Mobile Visual Search - the Next Big Thing

Pinterest facebook twitter linkedin posted by David Arnold on March 30, 4:07,
Tips on Mobile Visual Search By The Partnership

Media Notes from 'Liv' McKinsey

Let’s climb into the Way-back Machine and go all the way back to 2002. Back then, Internet Search Engines were still an emerging advertising vehicle, and the industry trade pubs were questioning if they really worked. The industry leaders in paid search were Overture (later bought by Yahoo!), LookSmart, Business.com, MSN, and, finally, Google. In order to rank organically, your first stop was DMOZ, not your website. Ninety percent of paid search ranking was based on bid and nothing else. Those who had the deepest pockets usually won.

Now fast forward 10 years, to present day. Paid search is now the darling of online media—a tried and true form of advertising. Its stability and reliability in delivering quality leads has made it a staple in any digital plan (if search is not in your marketing scope, you’re missing out). The predictability of consumers in search also makes it a “go-to” medium and the pricing model is definitely attractive (you don’t pay anything unless someone clicks).

Now paid search is ready to make another giant leap forward. Introducing MVS—Mobile Visual Search.

Google has been working on visual search for a few years now and Google Goggles has gotten a lot of airplay recently. Why? Because Google Goggles marries a learned behavior (taking pictures) with online search, which has already been adopted as a standard behavior.

According to Google:
“Google Goggles lets you use pictures taken with your mobile phone to search the web. It's ideal for things that aren't easy to describe in words. There's no need to type or speak your query—all you have to do is open the app, snap a picture, and wait for your search results.”

There are still a few things that prohibit its mass adoption right now. First of all, you need the Google Goggles app installed on your smartphone. Secondly, you need to run the search query through that app. However, given the amount of play that Google search has on its Android-based phones, we believe it won’t be too long before you can perform that function within the standard search interface.

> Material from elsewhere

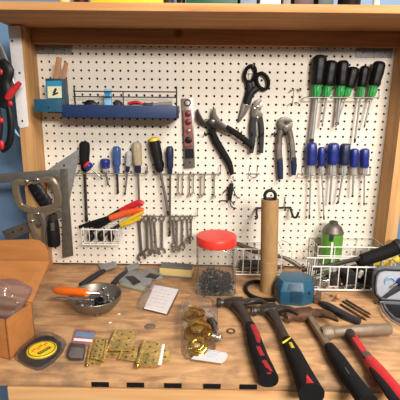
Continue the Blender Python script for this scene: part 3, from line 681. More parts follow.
# big basket on the right
yb0, yb1 = -7.4, -4.5
x0 = B(311.5, 291, .3).x; zt = W(311, 266.5, yb0).z
wire_basket('wire_basket', 'large white wire basket at the right end of the bench', x0, 23.2, yb0, yb1, .2, zt, 1.12, (.3, zt), .1)
bb = wire_basket('wire_basket', 'tall white wire rack around the green can behind the front basket', W(318, 250, -4.2).x, 22.4, -4.2, -.3, .3, W(330, 247, -4.2).z, 2.05, (.35, W(330, 256, -4.2).z, W(330, 247, -4.2).z), .075)
# green can
c = V((W(330, 262, -2.6).x, -2.6, .35)); zt_ = W(330, 232, -2.6).z; ztop = W(330, 221.5, -2.6).z; r = 1.38
gc = thing('spray_can', 'lime green spray can with a grey dome top standing in the tall white wire rack', 'spray can', c)
MB().lathe(c, (0, 0, 1), [(0, 0), (0, r*.93), (.12, r), (zt_-c.z-.1, r), (zt_-c.z, r*.98), (zt_-c.z, 0)], 32).build('can_body', 'lime', gc)
MB().lathe((c.x, c.y, zt_), (0, 0, 1), [(-.02, r*1.02), (.1, r*1.03), (.2, r*.97), (.7, r*.82), (1.1, r*.5), (1.15, r*.42), (ztop-zt_, r*.42), (ztop-zt_, 0)], 32).build('dome', 'dull', gc)
MB().lathe((c.x, c.y, ztop), (0, 0, 1), [(-.02, r*.3), (.08, r*.3), (.09, 0)], 20).build('nozzle', 'black', gc)
d = W(334, 238, -2.6-r); MB().box((d.x, c.y-r*.93, d.z), (1.0, .12, .9), bev=.04).build('label_print', 'soot', gc, 'dark printed square')
d2 = W(333, 250, -2.6-r); MB().box((d2.x, c.y-r*.96, d2.z), (.55, .06, 2.0), bev=.02).build('label_strip', 'paper', gc, 'white printed strip')
MB().lathe(c, (0, 0, 1), [(.9, r*1.005), (1.5, r*1.005)], 32).build('label_band', 'paper', gc, 'pale band')
# caulk gun / pump lying across
cg = thing('caulk_gun', 'black gripped pump tool lying across the top of the right basket', 'caulking gun', W(360, 262, -5))
zf = lambda px, py: W(px, py, -5.2)
MB().sweep(smooth_path([zf(358, 259.5), zf(362, 260), zf(375, 256), zf(389, 251), zf(398, 247)], 4), srad([(.5, .5), (.82, .82), (.85, .85), (.85, .85), (.9, .9)], 4), 18).build('barrel', 'rubber', cg)
MB().sweep([zf(397, 247.5), zf(400, 246), zf(406, 244)], [(1.02, 1.02), (1.02, 1.02), (.5, .5)], 18).build('end_ring', 'soot', cg)
MB().sweep([zf(333, 265.3), zf(362, 258.5)], .14, 10).build('rod', 'chrome', cg)
MB().sweep([zf(302, 270.5), zf(335, 264.5), zf(360, 258)], [(.12, .25), (.3, .25), (.3, .25)], 8, sq=3).build('arm', 'dark_steel', cg)
t = thing('paint_tube', 'yellow tube lying under the black pump tool', 'tube', W(386, 262, -3.5))
MB().sweep([W(374, 263.5, -3.6), W(380, 262, -3.6), W(398, 258.5, -3.6)], [.3, .55, .55], 14).build('body', 'yellow', t)
MB().cyl(W(398, 258.5, -3.6), W(403, 257.5, -3.6), .4).build('cap', 'black', t)
for i, (px, py, y, sx, sy, sz, m_, l) in enumerate((
        (321, 283, -5.8, 1.7, 1.8, .7, 'steel', 'bright steel block at the left inside the right basket'),
        (333, 283, -5.2, 1.3, 2.2, 1.0, 'dark_steel', 'dark steel block in the right basket left of the black boxes'),
        (347, 281, -5.2, 1.5, 2.4, 1.6, 'soot', 'charcoal box in the middle of the right basket'),
        (364, 281, -4.8, 2.2, 2.4, 1.8, 'black', 'black box inside the right basket beside the grey case'))):
    c = W(px, py, y); t = thing('small_box', l, 'box', (c.x, y, .3))
    MB().box((c.x, y, .3+sz/2), (sx, sy, sz), Matrix.Rotation(.2*(i-1), 3, 'Z'), .12).build('body', m_, t)
    MB().box((c.x, y, .3+sz+.05), (sx*.6, sy*.5, .1), Matrix.Rotation(.2*(i-1), 3, 'Z'), .03).build('lid', m_, t)
for pts, y, w_, m_, nm, l, ct_ in (([(318, 279), (345, 277), (372, 277)], -4, .42, 'wooddk', 'file_handle', 'dark brown bar lying along the right basket behind the boxes', 'bar'),
        ([(338, 289), (352, 286), (372, 287)], -6.5, .3, 'dark_steel', 'pry_bar', 'dark steel bar in the front of the right basket', 'bar'),
        ([(313, 274), (326, 271), (342, 269)], -3, .5, 'dark_steel', 'hand_plane', 'dark steel tool at the back left of the right basket', 'tool'),
        ([(342, 272), (360, 269), (376, 270)], -2.6, .6, 'black', 'tool_pouch', 'black pouch at the back of the right basket under the pump tool', 'pouch')):
    P = [W(a_, b_, y) for a_, b_ in pts]; t = thing(nm, l, ct_, P[1])
    MB().sweep(smooth_path(P, 3), srad([(w_*.7, w_), (w_, w_*1.2), (w_*.6, w_*.8)], 3), 10, sq=3).build('body', m_, t)
    MB().cyl(lerp(P[0], P[1], .85), lerp(P[0], P[1], 1.1), w_*1.15, None, 10).build('band', 'soot', t)
c = W(360, 274.5, -6.2); t = thing('wall_anchor', 'small white plastic fitting on top of the black boxes', 'fitting', c)
MB().cyl(c+V((-.1, 0, -.4)), c+V((.1, 0, .2)), .2, .32, 10).build('body', 'paper', t); MB().ball(c+V((.15, 0, .3)), .28, 10).build('knob', 'wire', t)
t = thing('utility_strip', 'flat steel strip lying in the left end of the right basket', 'steel strip', W(322, 270, -6))
MB().box(W(322, 276, -5.8)+V((0, 0, .2)), (2.4, .8, .12), Matrix.Rotation(.5, 3, 'Z') @ Matrix.Rotation(-.2, 3, 'Y'), .03).build('strip', 'chrome', t)
MB().cyl(W(318, 282, -6.2), W(329, 280, -6.2), .18, n=10).build('pin', 'chrome', t)
t = thing('wire_coil', 'thin grey wire loops curling over the middle wire basket', 'wire', W(298, 262, -2))
MB().sweep(smooth_path([W(281, 240, -1.2), W(288, 243, -1.4), W(292, 252, -1.8), W(290, 266, -2.6)], 6), .045, 6).build('strand', 'zinc', t)
MB().sweep(smooth_path([W(300, 250, -1), W(305, 258, -2), W(309, 266, -4), W(311, 273, -6)], 6), .045, 6).build('strand', 'zinc', t)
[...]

At The Partnership, we’ve been digging into implementation of Mobile Visual Search. Here are some tips we found useful in optimizing campaigns for MVS:
• Make sure the image you want to use is clean and easily recognizable.
• High-contrast images work best.
• Glossy images can produce glare that may distort the image, so stick to matte finishes.

We loved these tips from eNicholas.com:

#1 SEO tip for Google Goggles
Optimize and enhance the current images on your site. Start with the images on your website that feature either the solution you’re providing or the problem it is fixing. For example, if you sell wine, your current online store probably has a picture of the entire bottle or selection of wines that you carry. But, do you have close up shots of the label? The stamp on the cork? How about the seal that goes over the cork?

#2 SEO Tip for Google Goggles
It’s about Location! Location! Location! If your store has a physical location, create geographical image cues on your site in places like the About Us page. Example: If you are a coffee shop next to Centennial Olympic Park, then place a photo of the location on your site with image tags that state you are just 100 feet away. Then if someone uses Google Goggles while they are standing in Centennial Olympic Park, you would show up in the results.

#3 SEO Tip for Google Goggles:
Abide by the basic rules of SEO. Get your list of related keywords and search terms together and compile multiple photos for each of them. Make sure to create keyword-rich filenames for the images and ensure that when the photos are uploaded to your site, the keywords are in both the alt tag and text immediately below the image on a webpage. Google has already admitted that they will integrate their image database, so if you rank well in Google images already; then you will have some type of image rank juice transferred through to Google Goggles.

Google recommends focusing on the following images/things for leveraging Google Goggles:
• Books and DVDs
• Landmarks
• Barcodes and QR Codes
• Logos
• Contact Info
• Artwork
• Businesses
• Products
• Text

And, in case you are going to check Google Goggles out, here are Google’s recommendations on how to get your photo to come back with the best results:

1. Take photos in areas with good lighting.
2. Zoom in as much as possible by placing your phone close to whatever you want to photograph.
3. Hold your hands steady and lightly tap the shutter button.